**Aim**
Set all the material down again unchanged, without the pictures.

**Source data**
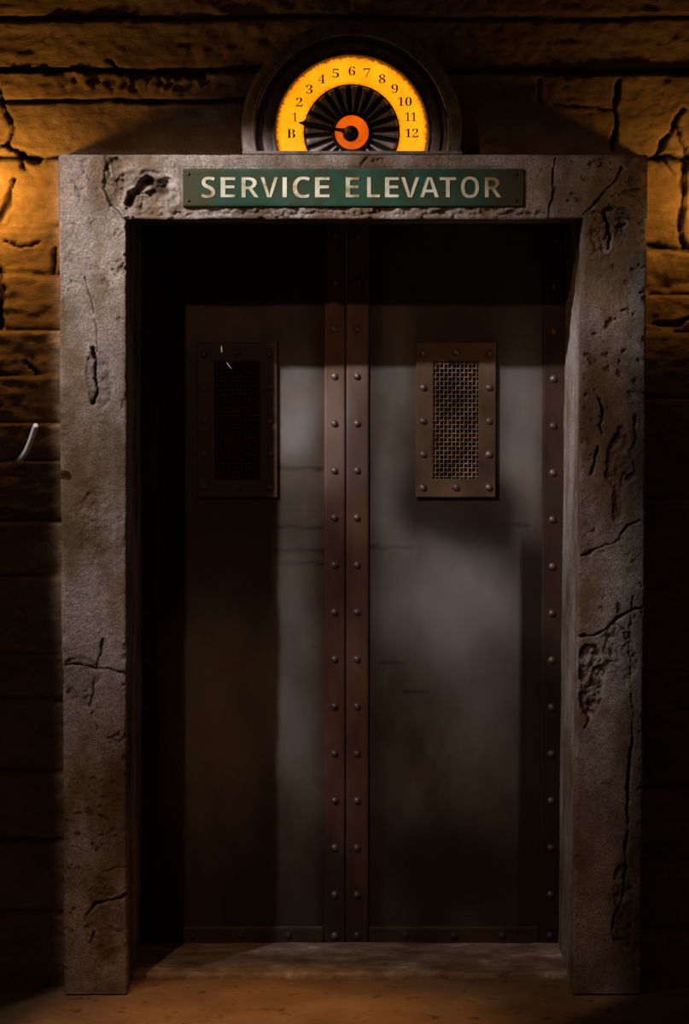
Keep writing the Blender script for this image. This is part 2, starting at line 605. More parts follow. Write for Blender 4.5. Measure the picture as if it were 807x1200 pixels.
def profile(n_a, n_f, n_b, dep_a, dep_b, rad=.007):
    """cross section outer side -> front -> inner side as (a, off_a, y, na, ny, isfront)"""
    out = []
    for y in np.linspace(dep_a, rad, n_a): out.append((0, 0, y, -1, 0, 0))
    for t in np.linspace(0, 1, 6)[1:-1]:
        an = t * PI / 2
        out.append((0, rad * (1 - math.cos(an)), rad * (1 - math.sin(an)), -math.cos(an), -math.sin(an), 1))
    for a in np.linspace(0, 1, n_f): out.append((a, rad * (1 - 2 * a), 0, 0, -1, 1))
    for t in np.linspace(0, 1, 6)[1:-1]:
        an = t * PI / 2
        out.append((1, -rad * (1 - math.sin(an)), rad * (1 - math.cos(an)), math.sin(an), -math.cos(an), 1))
    for y in np.linspace(rad, dep_b, n_b): out.append((1, 0, y, 1, 0, 0))
    return np.array(out)


def build_jamb(outer, inner, zt, side):
    """outer / inner: (x at z=0, x at z=zt)"""
    pr = profile(14, 62, 66, YW + .06, YD - .005)
    zs = np.linspace(0, zt, 640)
    Zg, K = np.meshgrid(zs, np.arange(len(pr)), indexing='ij')
    t = Zg / zt
    xo = outer[0] + (outer[1] - outer[0]) * t
    xi = inner[0] + (inner[1] - inner[0]) * t
    sg = 1 if side == 'left' else -1
    a, oa, y, na, ny, fr = [pr[K, q] for q in range(6)]
    xb = xo + (xi - xo) * a + oa * sg
    dep, dirt_shade, chip = concrete(xb, Zg, fr)
    side_w = np.where(fr > 0, 1, np.exp(-(y / .03) ** 2))
    base = (.0030 * fbm(xb * 9 + y * 9, y * 9, Zg * 3, 150, 4) + .001 * fbm(xb * 40, y * 50, Zg * 40, 151, 3)) * (1 - fr) * sstep(.0, .03, y)
    d = dep * side_w + base
    # knocked-off arrises
    edge = np.exp(-((np.minimum(a, 1 - a)) * .18 / .006) ** 2) * fr
    nick = sstep(.1, .8, fbm(a * 3, 0, Zg * 18, 160 + (side == 'left'), 4, .65)) * (Zg < zt - .03)
    d = d + edge * nick * .010
    # casting marks running down the reveal
    rev = (a == 1) & (fr == 0)
    d = d + np.where(rev, .004 * (sstep(.10, .11, y) - sstep(.13, .14, y)) + .0025 * (sstep(.24, .25, y) - sstep(.255, .265, y)) + .0015 * vnoise(y * 60, 0, Zg * 1.5, 170), 0)
    lower = sstep(.9, 0, Zg) * .25 * sstep(-.2, .5, fbm(xb * 5, y * 5, Zg * 4, 180, 4))
    dirt_shade = np.maximum(dirt_shade * side_w, lower)
    Xv = xb - na * sg * d * np.where(ny != 0, 1, 1)
    Yv = y - ny * d
    V = np.stack([Xv, Yv, Zg], -1).reshape(-1, 3)
    me = grid_mesh('jamb', V, len(zs), len(pr), caps=True, attrs={'dirt_shade': dirt_shade, 'chip': chip * side_w}, flip=(side != 'left'))
    o = link('jamb', me, M_CONC, SUR)
    o.location = -Vector(SUR.location)
    return o


ZL0, ZL1 = Z(256, 0), Z(181, 0)
z_top_in = ZL0
lo_t, lo_b = X(69, 256, 0), X(76, 1165, 0)
li_t, li_b = X(147.5, 256, 0), X(148, 1165, 0)
ri_t, ri_b = X(683, 256, 0), X(671, 1165, 0)
ro_t, ro_b = X(757.5, 256, 0), X(751, 1165, 0)
build_jamb((lo_b, lo_t), (li_b, li_t), ZL0 + .004, 'left')
build_jamb((ro_b, ro_t), (ri_b, ri_t), ZL0 + .004, 'right')


def build_lintel():
    pr = profile(30, 64, 60, YW + .05, YD + .06)        # top -> front -> soffit
    xs = np.linspace(lo_t, ro_t, 560)
    Xg, K = np.meshgrid(xs, np.arange(len(pr)), indexing='ij')
    a, oa, y, na, ny, fr = [pr[K, q] for q in range(6)]
    # beyond the opening the lintel runs into the posts without a seam
    over = ((Xg < X(146, 256, 0)) | (Xg > X(685, 256, 0))) & (a == 1) & (fr > 0)
    y = np.where(over, 0, y)
    ny = np.where(over, -1, ny)
    na = np.where(over, 0, na)
    zb = ZL1 + (ZL0 - ZL1) * a - np.where(over, 0, oa)
    dep, dirt_shade, chip = concrete(Xg, zb, fr)
    side_w = np.where(fr > 0, 1, np.exp(-(y / .03) ** 2))
    d = dep * side_w + .002 * fbm(Xg * 9, y * 9, zb * 9, 190, 4) * (1 - fr) * sstep(.0, .03, y)
    # rough broken band along the lower edge, between the posts
    mid = sstep(X(196, 250, 0), X(215, 250, 0), Xg) * (1 - sstep(X(640, 250, 0), X(650, 250, 0), Xg))
    mid = np.maximum(mid, .6 * sstep(X(142, 250, 0), X(152, 250, 0), Xg) * (1 - sstep(X(190, 250, 0), X(200, 250, 0), Xg)))
    zj = zb + .004 * fbm(Xg * 30, 0, zb * 30, 199, 3)
    band = (1 - sstep(Z(246, 0), Z(241, 0), zj)) * fr * mid
    d = d + band * (.005 + .012 * fbm(Xg * 45, 0, zb * 45, 200, 3))
    edge = np.exp(-((1 - a) * .17 / .010) ** 2) * fr * mid
    d = d + edge * (.006 + .018 * np.maximum(0, fbm(Xg * 28, 0, 0, 201, 4)))
    # the roughened face left of the sign
    rg = sstep(X(123, 220, 0), X(129, 220, 0), Xg + .01 * fbm(Xg * 20, 0, zb * 20, 206, 4)) * (1 - sstep(X(205, 220, 0), X(222, 220, 0), Xg)) * fr
    d = d + rg * .006 * fbm(Xg * 34, 0, zb * 34, 202, 4)
    # set the sign's bed flat
    bed = sstep(X(208, 220, 0), X(214, 220, 0), Xg) * (1 - sstep(X(613, 220, 0), X(619, 220, 0), Xg)) * sstep(Z(245, 0), Z(242, 0), zb) * (1 - sstep(Z(197, 0), Z(194, 0), zb)) * fr
    d = d * (1 - bed) + .0028 * bed
    dirt_shade = np.maximum(dirt_shade * side_w, 0)
    dirt_shade = dirt_shade * (1 - bed)
    d = np.where(na < -.3, np.maximum(d, .0004), d)          # nothing stands above the top the indicator rests on
    Zv = zb + na * d
    Yv = y - ny * d
    V = np.stack([Xg, Yv, Zv], -1).reshape(-1, 3)
    # the profile's na axis points from top to bottom: -1 is up
    me = grid_mesh('lintel', V, len(xs), len(pr), caps=True, attrs={'dirt_shade': dirt_shade, 'chip': chip * side_w})
    o = link('lintel', me, M_CONC, SUR)
    o.location = -Vector(SUR.location)
    return o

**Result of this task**
Keep writing the Blender script for this image. This is part 2, starting at line 605. More parts follow. Write for Blender 4.5. Measure the picture as if it were 807x1200 pixels.
def profile(n_a, n_f, n_b, dep_a, dep_b, rad=.007):
    """cross section outer side -> front -> inner side as (a, off_a, y, na, ny, isfront)"""
    out = []
    for y in np.linspace(dep_a, rad, n_a): out.append((0, 0, y, -1, 0, 0))
    for t in np.linspace(0, 1, 6)[1:-1]:
        an = t * PI / 2
        out.append((0, rad * (1 - math.cos(an)), rad * (1 - math.sin(an)), -math.cos(an), -math.sin(an), 1))
    for a in np.linspace(0, 1, n_f): out.append((a, rad * (1 - 2 * a), 0, 0, -1, 1))
    for t in np.linspace(0, 1, 6)[1:-1]:
        an = t * PI / 2
        out.append((1, -rad * (1 - math.sin(an)), rad * (1 - math.cos(an)), math.sin(an), -math.cos(an), 1))
    for y in np.linspace(rad, dep_b, n_b): out.append((1, 0, y, 1, 0, 0))
    return np.array(out)


def build_jamb(outer, inner, zt, side):
    """outer / inner: (x at z=0, x at z=zt)"""
    pr = profile(14, 62, 66, YW + .06, YD - .005)
    zs = np.linspace(0, zt, 640)
    Zg, K = np.meshgrid(zs, np.arange(len(pr)), indexing='ij')
    t = Zg / zt
    xo = outer[0] + (outer[1] - outer[0]) * t
    xi = inner[0] + (inner[1] - inner[0]) * t
    sg = 1 if side == 'left' else -1
    a, oa, y, na, ny, fr = [pr[K, q] for q in range(6)]
    xb = xo + (xi - xo) * a + oa * sg
    dep, dirt_shade, chip = concrete(xb, Zg, fr)
    side_w = np.where(fr > 0, 1, np.exp(-(y / .03) ** 2))
    base = (.0030 * fbm(xb * 9 + y * 9, y * 9, Zg * 3, 150, 4) + .001 * fbm(xb * 40, y * 50, Zg * 40, 151, 3)) * (1 - fr) * sstep(.0, .03, y)
    d = dep * side_w + base
    # knocked-off arrises
    edge = np.exp(-((np.minimum(a, 1 - a)) * .18 / .006) ** 2) * fr
    nick = sstep(.1, .8, fbm(a * 3, 0, Zg * 18, 160 + (side == 'left'), 4, .65)) * (Zg < zt - .03)
    d = d + edge * nick * .010
    # casting marks running down the reveal
    rev = (a == 1) & (fr == 0)
    d = d + np.where(rev, .004 * (sstep(.10, .11, y) - sstep(.13, .14, y)) + .0025 * (sstep(.24, .25, y) - sstep(.255, .265, y)) + .0015 * vnoise(y * 60, 0, Zg * 1.5, 170), 0)
    lower = sstep(.9, 0, Zg) * .25 * sstep(-.2, .5, fbm(xb * 5, y * 5, Zg * 4, 180, 4))
    dirt_shade = np.maximum(dirt_shade * side_w, lower)
    Xv = xb - na * sg * d * np.where(ny != 0, 1, 1)
    Yv = y - ny * d
    V = np.stack([Xv, Yv, Zg], -1).reshape(-1, 3)
    me = grid_mesh('jamb', V, len(zs), len(pr), caps=True, attrs={'dirt_shade': dirt_shade, 'chip': chip * side_w}, flip=(side != 'left'))
    o = link('jamb', me, M_CONC, SUR)
    o.location = -Vector(SUR.location)
    return o


ZL0, ZL1 = Z(256, 0), Z(181, 0)
z_top_in = ZL0
lo_t, lo_b = X(69, 256, 0), X(76, 1165, 0)
li_t, li_b = X(147.5, 256, 0), X(148, 1165, 0)
ri_t, ri_b = X(683, 256, 0), X(671, 1165, 0)
ro_t, ro_b = X(757.5, 256, 0), X(751, 1165, 0)
build_jamb((lo_b, lo_t), (li_b, li_t), ZL0 + .004, 'left')
build_jamb((ro_b, ro_t), (ri_b, ri_t), ZL0 + .004, 'right')


def build_lintel():
    pr = profile(30, 64, 60, YW + .05, YD + .06)        # top -> front -> soffit
    xs = np.linspace(lo_t, ro_t, 560)
    Xg, K = np.meshgrid(xs, np.arange(len(pr)), indexing='ij')
    a, oa, y, na, ny, fr = [pr[K, q] for q in range(6)]
    # beyond the opening the lintel runs into the posts without a seam
    over = ((Xg < X(146, 256, 0)) | (Xg > X(685, 256, 0))) & (a == 1) & (fr > 0)
    y = np.where(over, 0, y)
    ny = np.where(over, -1, ny)
    na = np.where(over, 0, na)
    zb = ZL1 + (ZL0 - ZL1) * a - np.where(over, 0, oa)
    dep, dirt_shade, chip = concrete(Xg, zb, fr)
    side_w = np.where(fr > 0, 1, np.exp(-(y / .03) ** 2))
    d = dep * side_w + .002 * fbm(Xg * 9, y * 9, zb * 9, 190, 4) * (1 - fr) * sstep(.0, .03, y)
    # rough broken band along the lower edge, between the posts
    mid = sstep(X(196, 250, 0), X(215, 250, 0), Xg) * (1 - sstep(X(640, 250, 0), X(650, 250, 0), Xg))
    mid = np.maximum(mid, .6 * sstep(X(142, 250, 0), X(152, 250, 0), Xg) * (1 - sstep(X(190, 250, 0), X(200, 250, 0), Xg)))
    zj = zb + .004 * fbm(Xg * 30, 0, zb * 30, 199, 3)
    band = (1 - sstep(Z(246, 0), Z(241, 0), zj)) * fr * mid
    d = d + band * (.005 + .012 * fbm(Xg * 45, 0, zb * 45, 200, 3))
    edge = np.exp(-((1 - a) * .17 / .010) ** 2) * fr * mid
    d = d + edge * (.006 + .018 * np.maximum(0, fbm(Xg * 28, 0, 0, 201, 4)))
    # the roughened face left of the sign
    rg = sstep(X(123, 220, 0), X(129, 220, 0), Xg + .01 * fbm(Xg * 20, 0, zb * 20, 206, 4)) * (1 - sstep(X(205, 220, 0), X(222, 220, 0), Xg)) * fr
    d = d + rg * .006 * fbm(Xg * 34, 0, zb * 34, 202, 4)
    # set the sign's bed flat
    bed = sstep(X(208, 220, 0), X(214, 220, 0), Xg) * (1 - sstep(X(613, 220, 0), X(619, 220, 0), Xg)) * sstep(Z(245, 0), Z(242, 0), zb) * (1 - sstep(Z(197, 0), Z(194, 0), zb)) * fr
    d = d * (1 - bed) + .0028 * bed
    dirt_shade = np.maximum(dirt_shade * side_w, 0)
    dirt_shade = dirt_shade * (1 - bed)
    d = np.where(na < -.3, np.maximum(d, .0004), d)          # nothing stands above the top the indicator rests on
    Zv = zb + na * d
    Yv = y - ny * d
    V = np.stack([Xg, Yv, Zv], -1).reshape(-1, 3)
    # the profile's na axis points from top to bottom: -1 is up
    me = grid_mesh('lintel', V, len(xs), len(pr), caps=True, attrs={'dirt_shade': dirt_shade, 'chip': chip * side_w})
    o = link('lintel', me, M_CONC, SUR)
    o.location = -Vector(SUR.location)
    return o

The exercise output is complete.